The NY Times columnist even brought up the  infamous tweet during the campaign the liberals believed contained a Jewish Star, Hillary Clinton, and money. The future POTUS however,  thought was a sheriff’s badge. The picture was insensitive and somebody in the campaign should have known it may cause problems. But the badge was not intended to the least anti-Semitic (unless of course one is a liberal). If this Trump picture is anti-Semitic, so is every member of the Sheriff’s department in Suffolk County where I live. The pictures below demonstrate that the Suffolk County sheriff badges are the same shape as the one in the Trump tweet, and I can assure you that there is no issue with the Suffolk sheriff’s and the county’s large Jewish community. And it’s not just Suffolk, along with many other jurisdictions in the country, Taos New Mexico and San Francisco sheriffs use the exact same shape for their badges.

 

 

 

 

 

 

 

Bruni brings up other isolated mistakes, like when he criticized the Orthodox Jewish reporter Jake Turx, an Orthodox Jewish reporter for Ami Magazine. In the middle of a press conference where the President was already pummeling the press, Jake Turx asked the wrong question at the wrong time. It was a legitimate question. Turx asked Trump about Antisemitism in America.  The POTUS mistook it as another charge of Antisemitism against him because the last question of the Trump presser with Bibi Netanyahu 24-hours earlier asked if his administration was the cause of the uptick in Antisemitism at the beginning of the year (the anti-Semitic threats turned out to be one crazy). Jake Turx asked a fair question but unintentionally poked the bear and Trump’s response wasn’t directed toward Jake’s religion but aimed his chosen profession…the media. If Trump’s criticism of Jake Turx to be anti-Semitic, one would have to be to consider the criticism of CNN’s Jim Acosta the same way.

The Times columnist may have labeled it “Dissing the Jews,” but what he was really trying to suggest is that President Donald Trump is an anti-Semite. For Trump to be an anti-Semite he would have to hate his daughter Ivanka, his son-in-law Jared Kushner, and their three children. He would also have to hate Eric’s wife, Lara Yunaskav, a Jewess, and the future grandchild she is carrying because by Jewish law the kid will be considered a Jew.

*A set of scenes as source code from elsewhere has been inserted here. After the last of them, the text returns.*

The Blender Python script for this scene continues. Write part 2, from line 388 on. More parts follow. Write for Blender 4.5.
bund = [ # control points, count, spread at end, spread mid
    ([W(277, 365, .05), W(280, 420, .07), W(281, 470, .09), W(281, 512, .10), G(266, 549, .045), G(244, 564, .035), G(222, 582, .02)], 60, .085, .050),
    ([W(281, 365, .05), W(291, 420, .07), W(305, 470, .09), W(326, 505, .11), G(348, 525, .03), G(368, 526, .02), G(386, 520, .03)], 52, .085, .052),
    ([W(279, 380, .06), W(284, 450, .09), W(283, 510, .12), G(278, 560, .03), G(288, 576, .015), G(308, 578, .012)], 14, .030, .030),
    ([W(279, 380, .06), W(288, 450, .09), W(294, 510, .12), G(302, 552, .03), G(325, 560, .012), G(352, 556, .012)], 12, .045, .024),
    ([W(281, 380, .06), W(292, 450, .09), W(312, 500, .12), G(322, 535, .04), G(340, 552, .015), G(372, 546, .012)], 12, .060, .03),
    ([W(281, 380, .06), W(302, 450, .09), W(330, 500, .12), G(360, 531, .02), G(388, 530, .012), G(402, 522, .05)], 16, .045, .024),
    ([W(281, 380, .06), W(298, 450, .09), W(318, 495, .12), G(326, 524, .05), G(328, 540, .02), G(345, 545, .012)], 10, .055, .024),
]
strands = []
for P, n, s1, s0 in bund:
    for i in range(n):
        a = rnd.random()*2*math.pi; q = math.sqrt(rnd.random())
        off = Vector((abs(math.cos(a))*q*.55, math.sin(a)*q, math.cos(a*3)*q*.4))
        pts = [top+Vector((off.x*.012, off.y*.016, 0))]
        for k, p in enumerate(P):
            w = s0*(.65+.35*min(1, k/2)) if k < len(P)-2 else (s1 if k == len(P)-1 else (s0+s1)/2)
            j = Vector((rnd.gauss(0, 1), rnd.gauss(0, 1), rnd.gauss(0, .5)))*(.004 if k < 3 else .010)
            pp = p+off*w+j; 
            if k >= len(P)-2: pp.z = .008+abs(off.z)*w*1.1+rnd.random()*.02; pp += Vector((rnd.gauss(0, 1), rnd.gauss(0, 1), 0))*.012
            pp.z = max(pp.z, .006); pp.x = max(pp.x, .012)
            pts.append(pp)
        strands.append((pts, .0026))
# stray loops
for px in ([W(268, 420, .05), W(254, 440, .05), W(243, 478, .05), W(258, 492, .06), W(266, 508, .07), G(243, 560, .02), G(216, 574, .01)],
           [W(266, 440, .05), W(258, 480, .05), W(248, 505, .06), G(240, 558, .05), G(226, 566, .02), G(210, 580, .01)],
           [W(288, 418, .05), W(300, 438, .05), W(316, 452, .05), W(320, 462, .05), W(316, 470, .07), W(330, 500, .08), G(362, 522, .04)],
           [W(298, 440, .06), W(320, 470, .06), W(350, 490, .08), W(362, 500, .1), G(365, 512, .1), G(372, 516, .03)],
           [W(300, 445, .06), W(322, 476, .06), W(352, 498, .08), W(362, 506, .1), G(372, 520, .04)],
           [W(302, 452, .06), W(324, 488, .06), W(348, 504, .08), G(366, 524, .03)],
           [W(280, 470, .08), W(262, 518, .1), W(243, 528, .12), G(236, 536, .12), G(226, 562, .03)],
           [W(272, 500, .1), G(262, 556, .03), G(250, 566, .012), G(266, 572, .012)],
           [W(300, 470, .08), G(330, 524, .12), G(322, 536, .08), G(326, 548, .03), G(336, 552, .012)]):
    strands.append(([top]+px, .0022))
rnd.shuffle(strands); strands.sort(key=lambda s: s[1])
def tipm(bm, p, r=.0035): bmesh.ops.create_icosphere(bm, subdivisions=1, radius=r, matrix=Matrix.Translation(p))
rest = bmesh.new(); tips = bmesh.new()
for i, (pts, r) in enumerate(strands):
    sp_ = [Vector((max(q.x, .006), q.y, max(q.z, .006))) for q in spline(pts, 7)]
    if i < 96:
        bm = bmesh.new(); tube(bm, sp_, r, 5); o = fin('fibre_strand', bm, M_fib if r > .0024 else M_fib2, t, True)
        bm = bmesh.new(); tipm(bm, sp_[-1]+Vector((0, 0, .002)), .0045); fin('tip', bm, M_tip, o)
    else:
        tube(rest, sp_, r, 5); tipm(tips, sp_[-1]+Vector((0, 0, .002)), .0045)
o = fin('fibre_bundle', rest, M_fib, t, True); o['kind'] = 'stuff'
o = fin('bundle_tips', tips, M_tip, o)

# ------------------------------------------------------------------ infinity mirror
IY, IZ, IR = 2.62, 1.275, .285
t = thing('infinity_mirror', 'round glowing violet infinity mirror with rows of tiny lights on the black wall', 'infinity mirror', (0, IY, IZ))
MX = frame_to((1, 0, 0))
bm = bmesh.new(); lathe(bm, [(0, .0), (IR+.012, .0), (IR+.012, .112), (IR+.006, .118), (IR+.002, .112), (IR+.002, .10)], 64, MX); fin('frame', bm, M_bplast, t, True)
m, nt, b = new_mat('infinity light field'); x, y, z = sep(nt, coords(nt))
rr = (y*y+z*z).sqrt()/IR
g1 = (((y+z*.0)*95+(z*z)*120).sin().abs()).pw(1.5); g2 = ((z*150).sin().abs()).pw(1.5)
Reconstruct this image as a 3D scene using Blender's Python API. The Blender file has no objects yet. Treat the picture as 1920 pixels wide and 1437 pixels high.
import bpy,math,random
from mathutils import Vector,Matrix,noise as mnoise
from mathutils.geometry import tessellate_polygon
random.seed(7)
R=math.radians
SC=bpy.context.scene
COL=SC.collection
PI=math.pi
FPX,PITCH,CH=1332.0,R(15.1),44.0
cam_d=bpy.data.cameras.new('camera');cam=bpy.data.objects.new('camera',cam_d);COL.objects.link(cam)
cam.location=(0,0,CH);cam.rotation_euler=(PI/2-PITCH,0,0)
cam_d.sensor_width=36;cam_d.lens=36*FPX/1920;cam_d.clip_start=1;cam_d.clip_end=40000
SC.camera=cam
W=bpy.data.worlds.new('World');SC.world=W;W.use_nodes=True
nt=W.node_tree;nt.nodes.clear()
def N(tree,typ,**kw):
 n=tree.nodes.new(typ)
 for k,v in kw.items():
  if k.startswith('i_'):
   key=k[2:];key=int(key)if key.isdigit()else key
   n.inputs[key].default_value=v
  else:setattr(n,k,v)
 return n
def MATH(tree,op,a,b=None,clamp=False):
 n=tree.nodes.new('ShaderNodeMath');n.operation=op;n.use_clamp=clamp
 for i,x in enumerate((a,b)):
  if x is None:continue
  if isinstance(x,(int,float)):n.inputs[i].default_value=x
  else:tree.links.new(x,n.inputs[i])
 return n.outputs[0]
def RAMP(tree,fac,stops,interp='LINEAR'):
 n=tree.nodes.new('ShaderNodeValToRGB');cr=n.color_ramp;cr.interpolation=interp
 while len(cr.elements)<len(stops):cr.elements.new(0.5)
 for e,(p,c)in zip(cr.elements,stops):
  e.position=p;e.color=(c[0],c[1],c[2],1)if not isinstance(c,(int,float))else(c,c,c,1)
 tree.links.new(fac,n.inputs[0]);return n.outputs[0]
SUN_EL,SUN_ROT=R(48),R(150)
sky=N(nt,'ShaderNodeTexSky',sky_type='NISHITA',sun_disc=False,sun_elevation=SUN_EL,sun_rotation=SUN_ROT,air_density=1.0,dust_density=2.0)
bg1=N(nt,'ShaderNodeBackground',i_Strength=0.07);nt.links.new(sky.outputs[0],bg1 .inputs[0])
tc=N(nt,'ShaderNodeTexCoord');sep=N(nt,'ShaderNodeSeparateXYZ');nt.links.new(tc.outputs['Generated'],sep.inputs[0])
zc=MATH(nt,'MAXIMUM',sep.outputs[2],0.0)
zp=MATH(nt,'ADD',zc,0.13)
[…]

The biggest error by Bruni is his claim that he spoke to a Republican Jew who agreed with him. The best way to explain why that’s an error is with this story:

A Jewish man was stranded on a desert island for ten years. Then one day quite accidentally a boat appears out of nowhere to rescue the man. The man tells his rescuer that before he leaves he wants show him all the fine work he has done over the years. The two walk around the island until they get to an opening with three wood buildings. The rescuer says what are those. The island Jew said, “well this is my home and that building over there is the Shul (Synagogue) I built.” “What’s the third building? The rescuer asked. “Oh that!,” said the Jew “FEH! That’s the Shul I would  never set foot in!!!

Using one Republican Jew to get a sense of the Jewish community is simply ignorant. We Jews are a strange people. Throughout our history we’ve spent almost as much time fighting among ourselves as we have fighting our enemies. It is said that if there there are two Jews in a room you get four opinions. But the bottom line is that while two Jews may argue, each believing their version of the truth is the correct one, they would agree on one thing. That is to fight back against the opinion of Frank Bruni and they, “who the hell is he to think that he can speak for the Jews? He’s not even Jewish.”